A staff member of the Independent Electoral and Boundaries Commission (IEBC) inspects a Kenya Integrated Election Management System (KIEMS) kit in a bag in Kisumu on August 8, 2022, ahead of Kenya's General Election.

Photo credit: Brian Ongoro | AFP

“He never let the CEM access the warehouse, even during the time he was absconding duty. After realising that the theft had happened, the CEM changed all the warehouse padlocks in a bid to secure it and obviate further theft of the commission property,” Mr Mwangi said.

Despite the theft, Mr Kabue is yet to be investigated, with Mr Mwangi telling the IEBC to liaise with the DCI to expedite the investigations “to help the commission make a conclusive decision on the Kisumu warehouse theft”.

Mr Mwangi noted that Mr Kabue was served with show-cause letters by the county election manager and subsequently by the director human resource and administration. “He failed to respond to the same, resulting in his salary being stopped by the IEBC. He was later summarily dismissed from the commission for gross misconduct but did not lodge an appeal against the dismissal.”

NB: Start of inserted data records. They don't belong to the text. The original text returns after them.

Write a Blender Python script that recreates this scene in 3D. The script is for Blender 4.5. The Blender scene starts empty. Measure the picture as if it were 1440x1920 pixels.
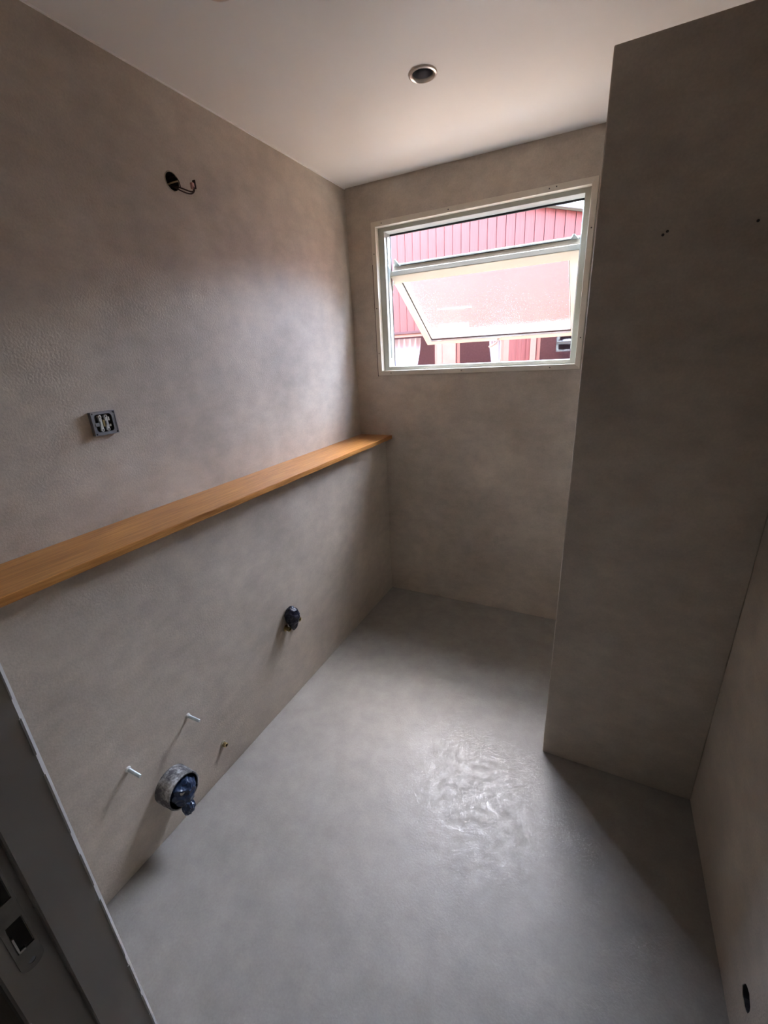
import bpy, bmesh, math, random
from mathutils import Vector, Matrix, noise
from mathutils.geometry import tessellate_polygon

# ------------------------------------------------------------------ camera, sky, sun, exposure
scene = bpy.context.scene
col = scene.collection
CAM = Vector((1.3728, 0.0, 1.5419))
YAW, PITCH, ROLL = -0.4764, -0.3482, -0.0537
fwd = Vector((math.sin(YAW)*math.cos(PITCH), math.cos(YAW)*math.cos(PITCH), math.sin(PITCH)))
rgt = Vector((math.cos(YAW), -math.sin(YAW), 0))
upv = rgt.cross(fwd)
r2 = math.cos(ROLL)*rgt + math.sin(ROLL)*upv
u2 = -math.sin(ROLL)*rgt + math.cos(ROLL)*upv
cam_d = bpy.data.cameras.new('camera')
cam_d.sensor_fit = 'HORIZONTAL'; cam_d.sensor_width = 36.0
cam_d.lens = 36.0*801.62/1440.0
cam_d.clip_start = 0.01; cam_d.clip_end = 300
cam = bpy.data.objects.new('camera', cam_d); col.objects.link(cam)
cam.matrix_world = Matrix(((r2.x, u2.x, -fwd.x, CAM.x), (r2.y, u2.y, -fwd.y, CAM.y),
                           (r2.z, u2.z, -fwd.z, CAM.z), (0, 0, 0, 1)))
scene.camera = cam

SUN_EL, SUN_AZ = math.radians(66), math.radians(183)
world = bpy.data.worlds.new('sky'); scene.world = world; world.use_nodes = True
wn = world.node_tree.nodes; wl = world.node_tree.links; wn.clear()
wo = wn.new('ShaderNodeOutputWorld'); bg = wn.new('ShaderNodeBackground')
sk = wn.new('ShaderNodeTexSky'); sk.sky_type = 'NISHITA'; sk.sun_disc = False
sk.sun_elevation = SUN_EL; sk.sun_rotation = math.pi - SUN_AZ; sk.air_density = 1.2; sk.dust_density = 1.1; sk.ozone_density = 1.0
hs_n = wn.new('ShaderNodeHueSaturation'); hs_n.inputs['Saturation'].default_value = 0.75
wl.new(sk.outputs[0], hs_n.inputs['Color']); wl.new(hs_n.outputs[0], bg.inputs[0]); wl.new(bg.outputs[0], wo.inputs[0])
bg.inputs[1].default_value = 1.5
por_d = bpy.data.lights.new('window_portal', 'AREA'); por_d.shape = 'RECTANGLE'; por_d.size = 1.0; por_d.size_y = 0.70
por_d.cycles.is_portal = True
por = bpy.data.objects.new('window_portal', por_d); col.objects.link(por)
por.location = (0.706, 2.512, 1.83); por.rotation_euler = (-math.pi/2, 0, 0)     # faces into the room

# thin high haze hides the sun itself: all light is sky light
vs = scene.view_settings
vs.view_transform = 'Standard'; vs.look = 'None'; vs.gamma = 1.0; vs.use_curve_mapping = False
vs.exposure = 3.15
cy = scene.cycles
cy.max_bounces = 8; cy.diffuse_bounces = 5; cy.glossy_bounces = 4; cy.transmission_bounces = 6; cy.transparent_max_bounces = 8
cy.use_denoising = True; cy.adaptive_threshold = 0.035; cy.sample_clamp_indirect = 8.0; cy.caustics_reflective = False

# ------------------------------------------------------------------ room measures (metres)
L = 2.397        # inner face of the window wall
H = 2.40         # ceiling
R = 1.8055       # right wall
D = 0.1733       # face of the low pipe casing wall on the left
HS = 1.082       # top of the oak shelf
PX, PY, HP = 1.306, 1.4204, 2.1943   # free end, face and top of the partition
YF0, YF1 = 0.041, 0.158              # doorway wall
WT = 0.115                           # window wall thickness

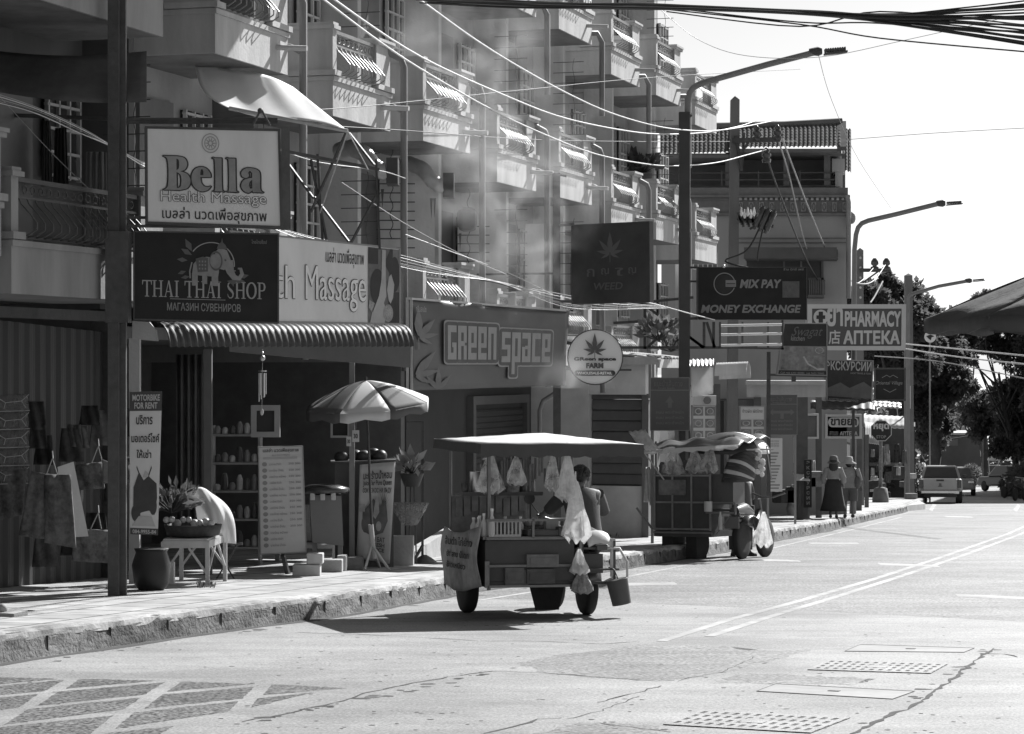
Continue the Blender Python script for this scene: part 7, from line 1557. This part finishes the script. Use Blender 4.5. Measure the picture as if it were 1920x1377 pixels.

That Mr Kabue never appealed against the decision for dismissal made by the commission could be a probable indicator of his involvement in the vice, adds the report. The DCI report indicated that Mr Kabue’s dismissal was precipitate and that the commission ought to have waited for the conclusion of the investigation.

The DCI report points to the likelihood that “the theft was executed by an internal staff of the IEBC and most likely Mr Kabue”.

“He absconded duty without official permission and would appear and disappear regularly at work and it is possible that during this period he was executing criminal acts,” the document states.


The document also notes that there is “a likelihood of existing cartels within the commission’s ICT offices and supply chain management offices colluding and stealing ICT-related items for their own benefit”. This is backed up by a trend in previous cases reported from the then-commission regions and current county offices. 

There are also fears that the theft could have extended to other county offices and warehouses but remains unnoticed.